> [JOB] Quote the lines that run from the line containing "Write the bpy" down to the line containing "UPLIGHT = 19.0". Include both of those lines, reproduce each exactly, and omit everything else.

> [DATA FOR THIS EXERCISE]
::::

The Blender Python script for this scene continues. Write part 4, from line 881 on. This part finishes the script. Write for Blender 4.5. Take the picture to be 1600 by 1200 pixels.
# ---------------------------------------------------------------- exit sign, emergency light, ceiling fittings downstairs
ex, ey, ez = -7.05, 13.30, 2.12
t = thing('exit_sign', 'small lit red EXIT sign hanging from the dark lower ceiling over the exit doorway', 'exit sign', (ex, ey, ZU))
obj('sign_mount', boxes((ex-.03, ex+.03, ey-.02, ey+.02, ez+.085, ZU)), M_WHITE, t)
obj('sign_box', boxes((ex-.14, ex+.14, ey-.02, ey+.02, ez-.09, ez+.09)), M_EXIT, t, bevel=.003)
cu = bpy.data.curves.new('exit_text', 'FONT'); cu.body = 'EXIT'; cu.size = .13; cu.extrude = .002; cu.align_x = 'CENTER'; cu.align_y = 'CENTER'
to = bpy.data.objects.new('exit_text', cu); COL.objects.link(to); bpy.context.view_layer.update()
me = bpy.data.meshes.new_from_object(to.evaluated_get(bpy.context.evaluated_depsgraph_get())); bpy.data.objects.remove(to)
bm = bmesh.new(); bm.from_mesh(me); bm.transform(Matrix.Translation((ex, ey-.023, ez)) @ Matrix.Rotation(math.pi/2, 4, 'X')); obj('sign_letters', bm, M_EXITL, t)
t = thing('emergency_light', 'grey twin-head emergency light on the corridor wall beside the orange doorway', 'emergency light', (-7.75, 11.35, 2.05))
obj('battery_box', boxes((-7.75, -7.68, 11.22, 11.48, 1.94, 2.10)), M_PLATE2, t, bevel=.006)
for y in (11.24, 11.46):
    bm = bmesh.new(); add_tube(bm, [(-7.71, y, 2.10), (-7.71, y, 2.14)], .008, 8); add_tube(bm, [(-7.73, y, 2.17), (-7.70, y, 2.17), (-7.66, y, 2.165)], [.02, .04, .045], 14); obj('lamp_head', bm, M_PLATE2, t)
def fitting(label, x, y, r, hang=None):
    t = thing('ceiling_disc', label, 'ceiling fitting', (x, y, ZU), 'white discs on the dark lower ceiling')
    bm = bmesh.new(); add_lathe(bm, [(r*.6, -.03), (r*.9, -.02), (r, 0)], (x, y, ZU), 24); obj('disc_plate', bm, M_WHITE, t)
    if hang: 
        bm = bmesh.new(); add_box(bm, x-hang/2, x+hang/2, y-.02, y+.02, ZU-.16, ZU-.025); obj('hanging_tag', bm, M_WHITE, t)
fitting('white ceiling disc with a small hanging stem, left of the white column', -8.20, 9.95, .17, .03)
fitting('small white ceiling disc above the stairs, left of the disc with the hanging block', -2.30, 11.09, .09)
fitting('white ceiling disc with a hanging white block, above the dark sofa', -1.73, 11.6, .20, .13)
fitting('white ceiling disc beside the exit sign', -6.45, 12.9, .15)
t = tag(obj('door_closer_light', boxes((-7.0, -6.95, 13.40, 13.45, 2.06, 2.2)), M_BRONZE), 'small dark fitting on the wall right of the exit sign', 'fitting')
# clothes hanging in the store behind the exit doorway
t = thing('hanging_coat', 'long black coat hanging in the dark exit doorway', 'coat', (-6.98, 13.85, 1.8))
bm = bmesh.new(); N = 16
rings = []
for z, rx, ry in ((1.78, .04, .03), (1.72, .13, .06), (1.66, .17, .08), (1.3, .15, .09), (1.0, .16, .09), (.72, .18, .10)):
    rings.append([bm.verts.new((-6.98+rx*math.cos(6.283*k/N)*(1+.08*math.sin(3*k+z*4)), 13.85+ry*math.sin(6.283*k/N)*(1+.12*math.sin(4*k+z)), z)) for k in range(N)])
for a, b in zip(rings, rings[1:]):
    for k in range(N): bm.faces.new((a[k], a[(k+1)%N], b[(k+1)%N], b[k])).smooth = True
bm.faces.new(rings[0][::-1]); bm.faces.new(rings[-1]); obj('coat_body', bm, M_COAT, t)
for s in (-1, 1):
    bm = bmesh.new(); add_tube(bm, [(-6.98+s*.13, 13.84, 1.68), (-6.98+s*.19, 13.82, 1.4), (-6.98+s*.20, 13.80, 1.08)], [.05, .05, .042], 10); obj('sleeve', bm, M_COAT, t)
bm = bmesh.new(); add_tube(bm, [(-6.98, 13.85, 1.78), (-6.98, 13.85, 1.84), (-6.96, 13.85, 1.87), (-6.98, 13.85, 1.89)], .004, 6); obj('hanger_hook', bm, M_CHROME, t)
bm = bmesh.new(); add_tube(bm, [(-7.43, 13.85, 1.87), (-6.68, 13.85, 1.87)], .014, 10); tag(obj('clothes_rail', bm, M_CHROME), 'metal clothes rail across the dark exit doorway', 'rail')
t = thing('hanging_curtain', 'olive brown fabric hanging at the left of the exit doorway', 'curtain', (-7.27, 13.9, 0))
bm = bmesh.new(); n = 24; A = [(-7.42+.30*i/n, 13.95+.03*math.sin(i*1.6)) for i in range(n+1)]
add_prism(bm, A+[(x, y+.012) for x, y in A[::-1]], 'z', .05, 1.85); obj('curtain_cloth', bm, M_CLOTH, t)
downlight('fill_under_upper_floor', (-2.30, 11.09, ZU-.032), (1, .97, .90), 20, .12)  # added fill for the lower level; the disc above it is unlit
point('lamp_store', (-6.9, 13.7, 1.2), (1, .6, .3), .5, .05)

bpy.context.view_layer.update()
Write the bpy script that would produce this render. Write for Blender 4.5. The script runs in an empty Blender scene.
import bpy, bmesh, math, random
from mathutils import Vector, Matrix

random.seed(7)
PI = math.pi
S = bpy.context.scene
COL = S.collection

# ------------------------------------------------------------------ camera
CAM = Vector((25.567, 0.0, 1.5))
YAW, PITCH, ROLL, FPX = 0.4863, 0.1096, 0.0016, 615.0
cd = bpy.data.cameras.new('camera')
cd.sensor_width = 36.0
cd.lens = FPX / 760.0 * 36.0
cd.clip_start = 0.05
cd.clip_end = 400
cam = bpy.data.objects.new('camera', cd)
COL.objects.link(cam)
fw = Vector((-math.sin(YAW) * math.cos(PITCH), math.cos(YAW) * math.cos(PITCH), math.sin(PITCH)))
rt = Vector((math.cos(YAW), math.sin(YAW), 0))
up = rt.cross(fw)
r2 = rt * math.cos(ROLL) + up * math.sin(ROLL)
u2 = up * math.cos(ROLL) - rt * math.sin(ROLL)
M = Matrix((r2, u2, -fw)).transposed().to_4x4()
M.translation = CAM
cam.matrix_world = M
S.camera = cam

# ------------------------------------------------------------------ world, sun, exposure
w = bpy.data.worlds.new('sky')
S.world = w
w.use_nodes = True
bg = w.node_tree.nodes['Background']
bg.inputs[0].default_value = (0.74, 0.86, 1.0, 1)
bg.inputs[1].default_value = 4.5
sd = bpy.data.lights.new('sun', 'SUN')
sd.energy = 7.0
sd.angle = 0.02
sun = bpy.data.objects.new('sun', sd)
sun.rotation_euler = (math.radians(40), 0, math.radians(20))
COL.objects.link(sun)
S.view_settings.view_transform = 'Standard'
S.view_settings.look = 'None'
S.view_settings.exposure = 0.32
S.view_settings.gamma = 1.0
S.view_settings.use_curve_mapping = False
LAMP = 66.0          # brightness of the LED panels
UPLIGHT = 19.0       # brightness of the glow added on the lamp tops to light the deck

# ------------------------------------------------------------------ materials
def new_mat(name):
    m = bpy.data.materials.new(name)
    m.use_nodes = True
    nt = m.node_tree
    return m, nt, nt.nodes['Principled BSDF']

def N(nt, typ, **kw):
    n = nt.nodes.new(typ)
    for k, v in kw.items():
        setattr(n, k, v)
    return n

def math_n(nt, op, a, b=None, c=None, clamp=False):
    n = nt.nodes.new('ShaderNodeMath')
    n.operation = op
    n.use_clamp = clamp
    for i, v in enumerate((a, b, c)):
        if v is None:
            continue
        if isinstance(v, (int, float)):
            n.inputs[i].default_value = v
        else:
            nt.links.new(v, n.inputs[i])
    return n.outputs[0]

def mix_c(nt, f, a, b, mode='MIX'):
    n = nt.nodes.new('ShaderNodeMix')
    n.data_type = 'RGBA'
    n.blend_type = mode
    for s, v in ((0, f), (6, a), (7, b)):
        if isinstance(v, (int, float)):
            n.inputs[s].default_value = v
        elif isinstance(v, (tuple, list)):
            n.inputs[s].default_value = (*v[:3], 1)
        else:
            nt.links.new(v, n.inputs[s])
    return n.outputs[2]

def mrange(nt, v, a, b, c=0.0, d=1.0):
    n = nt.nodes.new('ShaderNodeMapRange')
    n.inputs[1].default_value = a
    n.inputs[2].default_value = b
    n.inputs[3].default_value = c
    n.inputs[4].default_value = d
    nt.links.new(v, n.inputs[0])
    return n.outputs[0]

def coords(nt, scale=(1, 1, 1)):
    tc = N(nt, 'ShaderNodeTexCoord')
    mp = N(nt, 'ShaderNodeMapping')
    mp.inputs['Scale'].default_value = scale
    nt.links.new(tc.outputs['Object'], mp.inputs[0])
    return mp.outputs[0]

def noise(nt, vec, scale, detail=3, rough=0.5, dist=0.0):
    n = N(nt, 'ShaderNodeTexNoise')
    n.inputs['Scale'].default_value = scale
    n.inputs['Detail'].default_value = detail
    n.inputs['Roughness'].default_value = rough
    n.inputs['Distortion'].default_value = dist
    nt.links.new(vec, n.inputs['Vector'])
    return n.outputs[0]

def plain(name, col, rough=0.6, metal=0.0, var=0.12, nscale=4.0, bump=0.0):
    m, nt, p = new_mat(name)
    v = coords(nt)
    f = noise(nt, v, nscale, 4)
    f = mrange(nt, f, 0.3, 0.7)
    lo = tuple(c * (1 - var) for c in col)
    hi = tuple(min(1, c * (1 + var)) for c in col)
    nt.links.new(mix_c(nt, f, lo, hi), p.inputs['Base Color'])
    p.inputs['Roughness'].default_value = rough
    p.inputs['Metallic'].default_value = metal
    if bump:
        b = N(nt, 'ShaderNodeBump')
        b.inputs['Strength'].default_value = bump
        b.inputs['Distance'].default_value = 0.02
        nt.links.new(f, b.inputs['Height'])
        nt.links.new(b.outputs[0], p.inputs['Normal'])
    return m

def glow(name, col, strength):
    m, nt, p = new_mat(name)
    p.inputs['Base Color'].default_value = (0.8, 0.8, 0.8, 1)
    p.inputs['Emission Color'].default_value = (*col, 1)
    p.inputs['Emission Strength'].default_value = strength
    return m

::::

> [FULL ANSWER]
Write the bpy script that would produce this render. Write for Blender 4.5. The script runs in an empty Blender scene.
import bpy, bmesh, math, random
from mathutils import Vector, Matrix

random.seed(7)
PI = math.pi
S = bpy.context.scene
COL = S.collection

# ------------------------------------------------------------------ camera
CAM = Vector((25.567, 0.0, 1.5))
YAW, PITCH, ROLL, FPX = 0.4863, 0.1096, 0.0016, 615.0
cd = bpy.data.cameras.new('camera')
cd.sensor_width = 36.0
cd.lens = FPX / 760.0 * 36.0
cd.clip_start = 0.05
cd.clip_end = 400
cam = bpy.data.objects.new('camera', cd)
COL.objects.link(cam)
fw = Vector((-math.sin(YAW) * math.cos(PITCH), math.cos(YAW) * math.cos(PITCH), math.sin(PITCH)))
rt = Vector((math.cos(YAW), math.sin(YAW), 0))
up = rt.cross(fw)
r2 = rt * math.cos(ROLL) + up * math.sin(ROLL)
u2 = up * math.cos(ROLL) - rt * math.sin(ROLL)
M = Matrix((r2, u2, -fw)).transposed().to_4x4()
M.translation = CAM
cam.matrix_world = M
S.camera = cam

# ------------------------------------------------------------------ world, sun, exposure
w = bpy.data.worlds.new('sky')
S.world = w
w.use_nodes = True
bg = w.node_tree.nodes['Background']
bg.inputs[0].default_value = (0.74, 0.86, 1.0, 1)
bg.inputs[1].default_value = 4.5
sd = bpy.data.lights.new('sun', 'SUN')
sd.energy = 7.0
sd.angle = 0.02
sun = bpy.data.objects.new('sun', sd)
sun.rotation_euler = (math.radians(40), 0, math.radians(20))
COL.objects.link(sun)
S.view_settings.view_transform = 'Standard'
S.view_settings.look = 'None'
S.view_settings.exposure = 0.32
S.view_settings.gamma = 1.0
S.view_settings.use_curve_mapping = False
LAMP = 66.0          # brightness of the LED panels
UPLIGHT = 19.0       # brightness of the glow added on the lamp tops to light the deck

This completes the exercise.